On 2018-05-10 18:03, Ian Kelly wrote:
On Thu, May 10, 2018 at 10:36 AM, bartc <b...@freeuk.com> wrote:
What, 0O100 instead of 0100? Yeah that's a big improvement...

Fortunately octal doesn't get used much.

The PEP discusses this:

"""
Proposed syntaxes included things like arbitrary radix prefixes, such
as 16r100 (256 in hexadecimal), and radix suffixes, similar to the
100h assembler-style suffix. The debate on whether the letter "O"
could be used for octal was intense -- an uppercase "O" looks
suspiciously similar to a zero in some fonts. Suggestions were made to
use a "c" (the second letter of "oCtal"), or even to use a "t" for
"ocTal" and an "n" for "biNary" to go along with the "x" for
"heXadecimal".

For the string % operator, "o" was already being used to denote octal.
Binary formatting is not being added to the % operator because PEP
3101 (Advanced String Formatting) already supports binary, %
formatting will be deprecated in the future.

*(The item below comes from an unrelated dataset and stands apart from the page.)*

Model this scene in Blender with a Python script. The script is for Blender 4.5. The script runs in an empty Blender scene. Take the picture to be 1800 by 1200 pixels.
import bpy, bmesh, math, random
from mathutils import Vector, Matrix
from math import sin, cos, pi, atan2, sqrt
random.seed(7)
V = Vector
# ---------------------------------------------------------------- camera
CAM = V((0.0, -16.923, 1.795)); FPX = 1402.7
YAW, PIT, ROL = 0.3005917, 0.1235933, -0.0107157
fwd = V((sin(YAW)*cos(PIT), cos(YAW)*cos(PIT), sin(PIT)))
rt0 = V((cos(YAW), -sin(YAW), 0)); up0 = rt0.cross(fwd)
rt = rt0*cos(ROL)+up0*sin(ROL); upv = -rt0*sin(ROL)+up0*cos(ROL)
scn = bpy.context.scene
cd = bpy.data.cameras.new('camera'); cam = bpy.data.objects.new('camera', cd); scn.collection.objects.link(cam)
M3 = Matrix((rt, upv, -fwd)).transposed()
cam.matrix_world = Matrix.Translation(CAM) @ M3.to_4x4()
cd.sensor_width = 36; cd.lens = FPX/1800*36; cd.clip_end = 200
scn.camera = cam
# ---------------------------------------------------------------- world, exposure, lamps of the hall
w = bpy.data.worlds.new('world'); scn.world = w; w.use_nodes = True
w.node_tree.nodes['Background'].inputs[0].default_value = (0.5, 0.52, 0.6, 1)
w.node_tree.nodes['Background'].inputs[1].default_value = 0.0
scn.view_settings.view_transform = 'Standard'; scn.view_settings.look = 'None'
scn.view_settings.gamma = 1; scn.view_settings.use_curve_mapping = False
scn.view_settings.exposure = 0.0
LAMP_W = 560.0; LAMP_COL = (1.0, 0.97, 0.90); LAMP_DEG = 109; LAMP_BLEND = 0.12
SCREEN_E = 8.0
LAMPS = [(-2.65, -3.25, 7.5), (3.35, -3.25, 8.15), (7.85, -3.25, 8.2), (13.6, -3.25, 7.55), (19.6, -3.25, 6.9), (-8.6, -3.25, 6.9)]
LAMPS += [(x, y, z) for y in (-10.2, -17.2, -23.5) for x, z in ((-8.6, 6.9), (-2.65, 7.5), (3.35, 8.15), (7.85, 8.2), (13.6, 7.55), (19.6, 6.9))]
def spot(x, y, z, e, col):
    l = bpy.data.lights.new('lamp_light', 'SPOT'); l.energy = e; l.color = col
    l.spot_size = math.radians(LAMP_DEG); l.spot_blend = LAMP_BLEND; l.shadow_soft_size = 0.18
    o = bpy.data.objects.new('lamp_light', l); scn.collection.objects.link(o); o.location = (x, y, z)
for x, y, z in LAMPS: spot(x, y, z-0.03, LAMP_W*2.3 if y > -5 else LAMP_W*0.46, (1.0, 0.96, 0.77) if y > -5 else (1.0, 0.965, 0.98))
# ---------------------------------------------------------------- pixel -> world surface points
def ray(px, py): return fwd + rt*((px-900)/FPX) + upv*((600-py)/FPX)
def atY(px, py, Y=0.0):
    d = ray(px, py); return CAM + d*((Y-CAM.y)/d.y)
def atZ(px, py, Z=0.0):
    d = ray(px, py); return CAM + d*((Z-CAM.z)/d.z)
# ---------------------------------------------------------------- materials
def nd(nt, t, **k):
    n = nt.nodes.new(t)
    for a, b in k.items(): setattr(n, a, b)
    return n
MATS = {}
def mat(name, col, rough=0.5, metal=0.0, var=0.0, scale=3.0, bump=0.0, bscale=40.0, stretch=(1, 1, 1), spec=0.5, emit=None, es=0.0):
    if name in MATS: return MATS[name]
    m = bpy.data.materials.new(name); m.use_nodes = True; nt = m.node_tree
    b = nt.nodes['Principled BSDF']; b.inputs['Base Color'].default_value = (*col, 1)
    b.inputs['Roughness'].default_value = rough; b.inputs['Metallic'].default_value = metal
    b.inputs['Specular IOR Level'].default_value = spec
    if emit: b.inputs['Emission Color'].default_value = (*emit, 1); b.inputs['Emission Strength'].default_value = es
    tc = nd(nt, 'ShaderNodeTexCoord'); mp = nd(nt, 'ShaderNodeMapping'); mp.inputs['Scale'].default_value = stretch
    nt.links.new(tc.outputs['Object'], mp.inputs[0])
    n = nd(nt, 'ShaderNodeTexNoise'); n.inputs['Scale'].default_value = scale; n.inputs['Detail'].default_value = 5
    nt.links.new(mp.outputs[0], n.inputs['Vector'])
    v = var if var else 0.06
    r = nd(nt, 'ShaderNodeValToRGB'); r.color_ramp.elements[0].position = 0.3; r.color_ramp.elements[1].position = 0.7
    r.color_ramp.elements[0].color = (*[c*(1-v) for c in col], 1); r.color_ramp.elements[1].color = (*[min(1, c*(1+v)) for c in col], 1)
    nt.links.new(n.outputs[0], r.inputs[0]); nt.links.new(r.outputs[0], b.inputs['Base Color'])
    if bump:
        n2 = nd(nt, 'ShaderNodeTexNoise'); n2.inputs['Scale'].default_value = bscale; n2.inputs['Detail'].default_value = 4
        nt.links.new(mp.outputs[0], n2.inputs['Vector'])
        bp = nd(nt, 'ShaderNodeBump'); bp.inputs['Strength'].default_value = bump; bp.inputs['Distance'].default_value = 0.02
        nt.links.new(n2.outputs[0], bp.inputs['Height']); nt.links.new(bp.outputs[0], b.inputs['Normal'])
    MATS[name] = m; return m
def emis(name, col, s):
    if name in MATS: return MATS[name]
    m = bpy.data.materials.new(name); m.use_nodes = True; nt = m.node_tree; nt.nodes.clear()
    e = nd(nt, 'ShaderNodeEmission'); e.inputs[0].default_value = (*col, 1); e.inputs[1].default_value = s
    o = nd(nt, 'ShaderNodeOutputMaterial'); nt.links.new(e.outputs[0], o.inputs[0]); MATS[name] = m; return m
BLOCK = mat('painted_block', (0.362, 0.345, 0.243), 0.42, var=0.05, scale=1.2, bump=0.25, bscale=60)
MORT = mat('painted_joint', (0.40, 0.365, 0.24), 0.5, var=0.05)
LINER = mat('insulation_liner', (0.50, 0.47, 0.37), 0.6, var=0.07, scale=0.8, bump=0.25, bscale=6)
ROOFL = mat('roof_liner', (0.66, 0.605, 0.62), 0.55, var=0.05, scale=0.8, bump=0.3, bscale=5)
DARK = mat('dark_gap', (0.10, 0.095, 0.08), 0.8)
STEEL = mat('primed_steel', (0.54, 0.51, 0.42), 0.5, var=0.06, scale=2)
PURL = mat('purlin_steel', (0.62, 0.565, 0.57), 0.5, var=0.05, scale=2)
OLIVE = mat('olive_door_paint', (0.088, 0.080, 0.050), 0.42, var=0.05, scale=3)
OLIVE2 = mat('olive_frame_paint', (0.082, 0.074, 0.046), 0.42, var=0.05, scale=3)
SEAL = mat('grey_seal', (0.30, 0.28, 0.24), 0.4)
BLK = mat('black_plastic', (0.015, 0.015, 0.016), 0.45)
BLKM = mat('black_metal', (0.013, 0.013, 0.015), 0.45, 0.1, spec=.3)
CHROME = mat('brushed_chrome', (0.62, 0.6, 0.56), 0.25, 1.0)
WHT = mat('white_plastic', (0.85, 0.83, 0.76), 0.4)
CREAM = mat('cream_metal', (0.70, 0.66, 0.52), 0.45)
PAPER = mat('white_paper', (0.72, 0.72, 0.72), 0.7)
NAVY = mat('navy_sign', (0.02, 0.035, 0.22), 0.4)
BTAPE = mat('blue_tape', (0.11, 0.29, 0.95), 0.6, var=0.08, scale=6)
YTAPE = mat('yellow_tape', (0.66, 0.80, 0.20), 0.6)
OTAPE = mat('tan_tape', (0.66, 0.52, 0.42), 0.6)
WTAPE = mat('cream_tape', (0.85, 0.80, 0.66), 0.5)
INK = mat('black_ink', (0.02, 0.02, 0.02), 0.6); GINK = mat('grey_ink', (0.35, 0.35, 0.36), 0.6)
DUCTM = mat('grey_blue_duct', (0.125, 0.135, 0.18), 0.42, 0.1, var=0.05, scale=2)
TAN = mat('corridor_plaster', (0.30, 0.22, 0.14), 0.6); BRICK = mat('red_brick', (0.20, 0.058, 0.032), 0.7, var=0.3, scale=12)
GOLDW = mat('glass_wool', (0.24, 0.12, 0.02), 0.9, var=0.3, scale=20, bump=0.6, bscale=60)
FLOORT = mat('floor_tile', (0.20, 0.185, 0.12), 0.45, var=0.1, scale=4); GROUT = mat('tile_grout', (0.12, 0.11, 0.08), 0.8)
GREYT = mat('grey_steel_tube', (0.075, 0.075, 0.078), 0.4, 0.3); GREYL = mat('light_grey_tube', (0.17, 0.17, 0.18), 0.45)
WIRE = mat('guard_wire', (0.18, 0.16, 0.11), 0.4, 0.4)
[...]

At the end of the day, since uppercase "O" can look like a zero and
uppercase "B" can look like an 8, it was decided that these prefixes
should be lowercase only, but, like 'r' for raw string, that can be a
preference or style-guide issue.
"""

Personally I would have preferred the "t".

I've seen Q used instead, although that was years ago. (It might've been a suffix, I don't remember exactly.)